The website of “60 Minutes” offers a selection of some of Andy Rooney's best pieces to honor him and in his memory. 1978, Andy's First Commentary; 1996, Andy's Eyebrows; 2005, Memorial Day Memories, and 2011, Andy's Last Commentary are in the list.

From 1978 on, Rooney has worked as a mainstay of “60 Minutes” for 33 years, and he announced he was ending his commentaries on 60 Minutes just last month.

In his three-minute segment “A Few Minutes with Andy Rooney,” he was lively and impressive, mainly for his crankiness, scrutinizing the commonplace and his keen eye for social observation.

Rooney ended his work on 60 Minutes with a farewell essay My Lucky Life, which was his 1,097th televised commentary.

I wish I could do this forever, he said in the essay, I can't, though.

“He had no interest in retirement,” Rooney's daughter Emily told the Boston Globe, “he had no other hobbies. This was the only thing he cared about doing.”

Rooney wanted to keep working until the day he died, and he nearly got it - his left his work on Oct. 2, 2011.

At the 60 Minutes office, Rooney usually was one the first to arrive at office by 7:30 a. m., stayed in until 6 p.m., and he went to work even on weekends, his longtime producer at 60 Minutes, Susie Bieber, recounted.

“It’s hard to imagine not having Andy around,” Jeff Fager, CBS News chairman and “60 Minutes” executive producer said. “He loved his life and he lived it on his own terms. We will miss him very much.”

“Words cannot adequately express Andy’s contribution to the world of journalism and the impact he made -- as a colleague and a friend -- upon everybody at CBS,” Leslie Moonves, CBS Corp. president and CEO, said.

Rooney is a best-selling author as well, even though he refused to promote his books and made a point of not giving autographs.

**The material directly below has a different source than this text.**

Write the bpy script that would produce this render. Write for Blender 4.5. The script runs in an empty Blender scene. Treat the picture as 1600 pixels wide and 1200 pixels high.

“I spent 50 years of my life working to become well-known as a writer,” Rooney, who considered himself a writer rather than performer, wrote in his 1989 book “Not That You Asked …”

“I just have the feeling that I don’t owe anybody anything except writing as well as I am able,” he said in a 1989 Newsday interview.

However, he told the Albany Times Union in a 2001 profile, I'm pretty accurate about assessing my own writing ability … I'm very average. Hyper-normal, even, which is at the heart of my success.

Books by Rooney include “The Fortunes of War” (1962), “A Few Minutes with Andy Rooney” (1981), “And More by Andy Rooney” (1982), “Pieces of My Mind” (1984), “Word for Word” (1986), “Sweet and Sour” (1992), “My War” (1995), “Sincerely, Andy Rooney” (1999), “Common Nonsense” (2002), “Years of Minutes” (2003), ‘Out of My Mind’’ (2006), and ‘’60 Years of Wisdom and Wit’’ (2009).

Before that, Rooney collaborated on three books --“Air Gunner” (1944), “The Story of Stars and Stripes” (1946), and “Conquerors’ Peace” (1947).

Here's a collection of philosophy on long life by Andy Rooney, who was born in Albany, N.Y., on Jan. 14, 1919:

If you smile when no one else is around, you really mean it.

I didn't get old on purpose, it just happened. If you're lucky, it could happen to you.

Don't rule out working with your hands. It does not preclude using your head.

Computers make it easier to do a lot of things, but most of the things they make it easier to do don't need to be done.

Death is a distant rumor to the young.

Most of us end up with no more than five or six people who remember us. Teachers have thousands of people who remember them for the rest of their lives.